Yanni, who dropped his 17th studio album this year, Sensuous Chill, doesn’t want to be thought of as a “new age” artist.

Yanni On New Age

Over the years, Yanni has amassed a dedicated following with his impressive output of experimental instrumental music. Without a clear genre befitting the music that the Greek composer and producer creates, many have slapped on the label of “new age.” Yanni, for one, doesn’t think that the label means anything.

“Nobody knows what New Age is! What is New Age?” he asked in an exclusive interview with uInterview.

Answering his own question, Yanni went on to hypothesize about how the term came into being – and how it came to be applied to him and his music.

“There are a bunch of people in Los Angeles, in some small little room, executives from record companies, and they’re all scratching their heads going, ‘What do you want to do with this guy named Yanni? You know, he plays classical music, he plays jazz, he plays this, he’s played that, he plays electronic music, he’s doing this, he’s doing that. What do we categorize him as?’” Yanni mused. “And I can see this one little guy in the back going, ‘Why don’t we call him New Age?’ And everybody went, ‘That sounds really good!’”

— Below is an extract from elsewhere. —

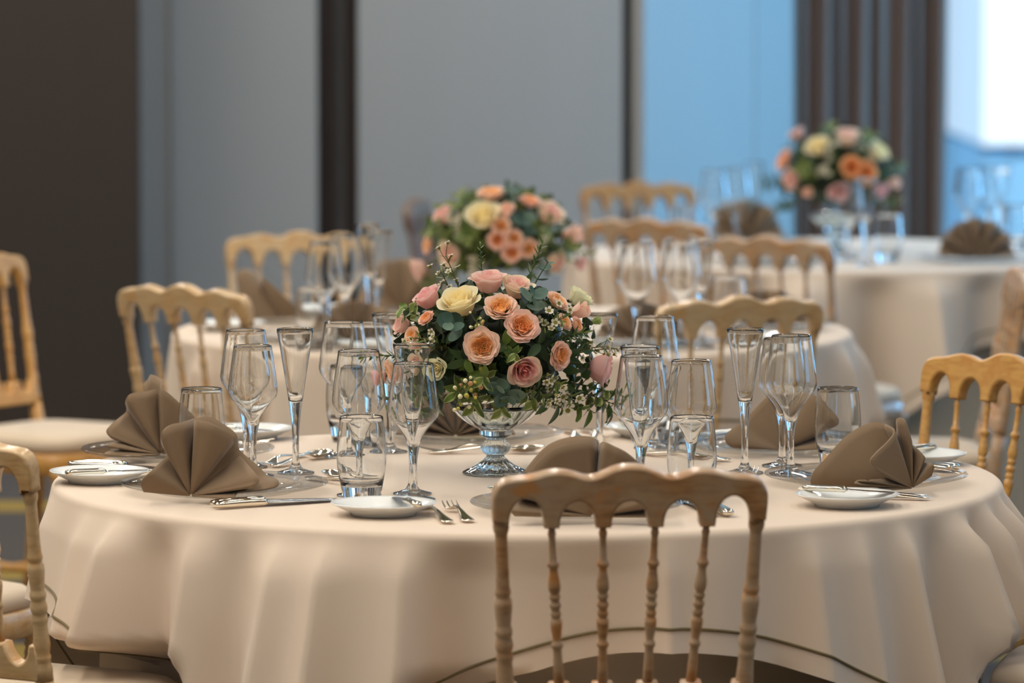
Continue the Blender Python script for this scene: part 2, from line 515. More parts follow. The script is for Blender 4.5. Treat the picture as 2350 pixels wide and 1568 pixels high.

What’s the problem with that? “New Age becomes Old Age really fast,” explained Yanni.

Yanni’s Sensuous Chill, which was inspired by his desire for an album that allows the listener to be lost in it from start to finish, features 17 unique tracks. But Yanni likes to think of it as one long, sweeping track.

“Once they all come together as one the whole album becomes a track,” Yanni told uInterview of Sensuous Chill. “There’s a beginning a middle and an end. And it flows, like a song.”